Washington, D.C., ranked as the top retail market in the nation for the second consecutive year due to its compelling demographics and reliable economic engine fueled by the public sector. Rounding out the top five were Orange County, Calif., (No. 2), San Diego (No. 3), Boston (No. 4) and Fort Lauderdale, Fla., (No. 5). San Francisco came in at No. 6, down one spot from last year, while Oakland and San Jose, respectively No. 8 and No. 12 last year, dropped to No. 14 and No. 19 in this latest ranking.

Cleveland came in at the bottom of the index, ranked No. 38 for its high vacancy rates and a lackluster economic outlook. Las Vegas made the biggest jump, climbing 10 spots to No. 13 for having the highest expected employment and household growth rates among the 38 markets surveyed. Seattle fell the farthest, dropping 18 spots to No. 30, primarily due to economic and employment setbacks.

San Francisco's ranking is based on strong personal income and the second-highest per capita retail sales figure of the markets surveyed. The report says San Francisco's vacancy rate is expected to remain relatively stable through 2003, hovering around 5.9% after rising through 2002 and early 2003. Asking rents in the region are forecast to rise by 1% this year to an average of $30.02 per sf by year's end. "The strong purchasing power of Bay Area consumers has helped maintain a healthy retail sector despite overall weakness in the economy," says Jeffrey Mishkin, regional manager in Marcus & Millichap's San Francisco office. "Unlike the office and apartment sectors, retail rents never skyrocketed, so they haven't experienced a subsequent major correction."

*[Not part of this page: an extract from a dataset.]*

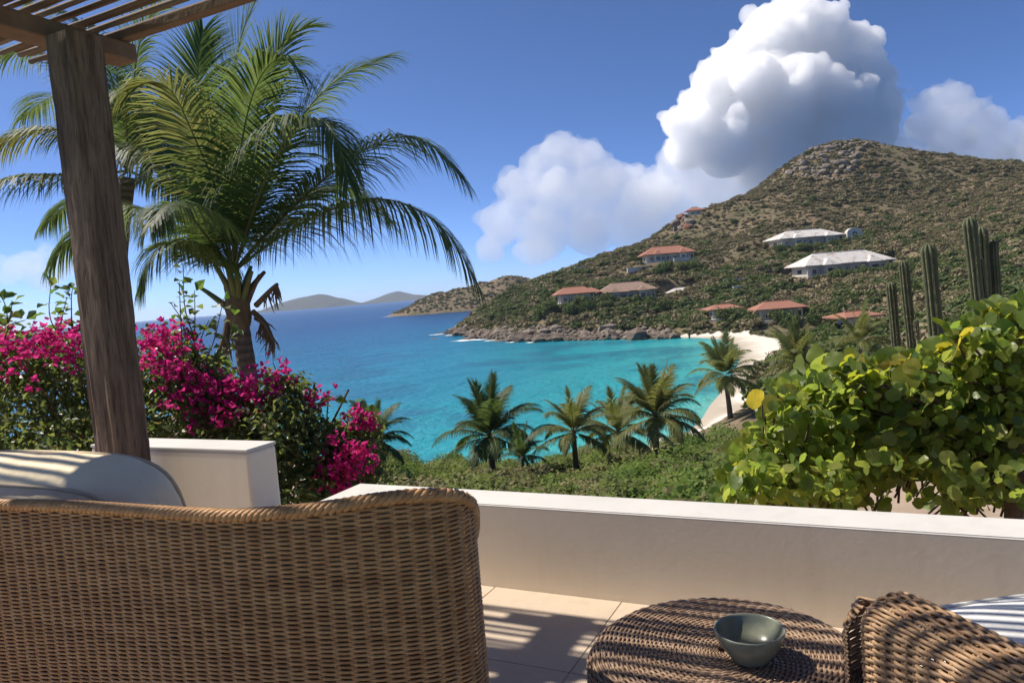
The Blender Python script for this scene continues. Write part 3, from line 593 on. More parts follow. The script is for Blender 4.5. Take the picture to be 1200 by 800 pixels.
tag(par, 'low cream plaster parapet with a white sunlit top along the terrace edge', 'wall')
pl = empty('planter_wall', tn(-3.9, 2.4, 0)); L0 = np.array(pl.location)
o = MB().box(tn(-2.845, 2.288, .17)-L0, (1.0, .165, 1.0), T, N).build('wall_body', M_PLAS, pl); bevel(o, .012, 3)
o = MB().box(tn(-2.845, 2.288, .6775)-L0, (1.003, .168, .014), T, N).build('wall_top', M_WHITE, pl); bevel(o, .004, 2)
tag(pl, 'square-ended plaster planter wall beside the timber post, below the bougainvillea', 'planter')
# ---------------------------------------------------------------- pergola
def timber(name, a, c, dark):
    b = NB(name); v = b.coord(); mp = b.n('ShaderNodeMapping'); mp.inputs['Scale'].default_value = (9, 9, .7); b.l(v, mp.inputs[0])
    n = b.noise(mp.outputs[0], 3.2, 7, .7, .6); n2 = b.noise(mp.outputs[0], 14, 4, .6); cr = b.n('ShaderNodeTexWave'); cr.inputs['Scale'].default_value = .9; cr.inputs['Distortion'].default_value = 9; cr.inputs['Detail'].default_value = 5
    b.l(mp.outputs[0], cr.inputs[0]); cc = b.ramp(n, [(.3, dark), (.48, a), (.7, c)]); cc = b.mix(b.ramp(n2, [(.3, (.7, .7, .7)), (.5, (0, 0, 0))]), cc, dark)
    b.base(cc, .85, .2); b.bump(b.math('ADD', n, b.math('MULTIPLY', n2, .6)), .9, .012); return b.m
M_POST = timber('weathered_timber', (.15, .105, .075), (.235, .17, .125), (.04, .027, .02))
M_BEAM = plain('dark_beam', (.14, .082, .055), (.22, .145, .10), 6, .85, .2, .5, 30)
bS = NB('reed_stick'); bS.base(bS.ramp(bS.objrand(), [(0, (.10, .065, .045)), (.5, (.17, .115, .08)), (1, (.23, .16, .115))]), .85, .2); bS.bump(bS.noise(bS.coord(True, (1, 30, 30)), 3, 4), .4, .004); M_STICK = bS.m
perg = empty('pergola', tn(-2.88, 2.02, 0)); PL = np.array(perg.location)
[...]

Oakland ranked in the bottom third of the markets surveyed in terms of projected employment growth in 2003, but a strong demand for space among retailers a projected 50% decrease in retail construction activity kept the market in the Top 20. Average asking rent in Oakland is projected to climb 1.5% this year to $24.56 per sf. San Jose's low rankings in employment and household growth weighed negatively on the market while strong retail sales per capita and high personal income helped shore up its spot in the middle of the pack. Vacancy in San Jose is forecast to increase by two tenths of a percentage point to 5.5% by year's end. Rents are expected to remain flat at $26.38 per sf.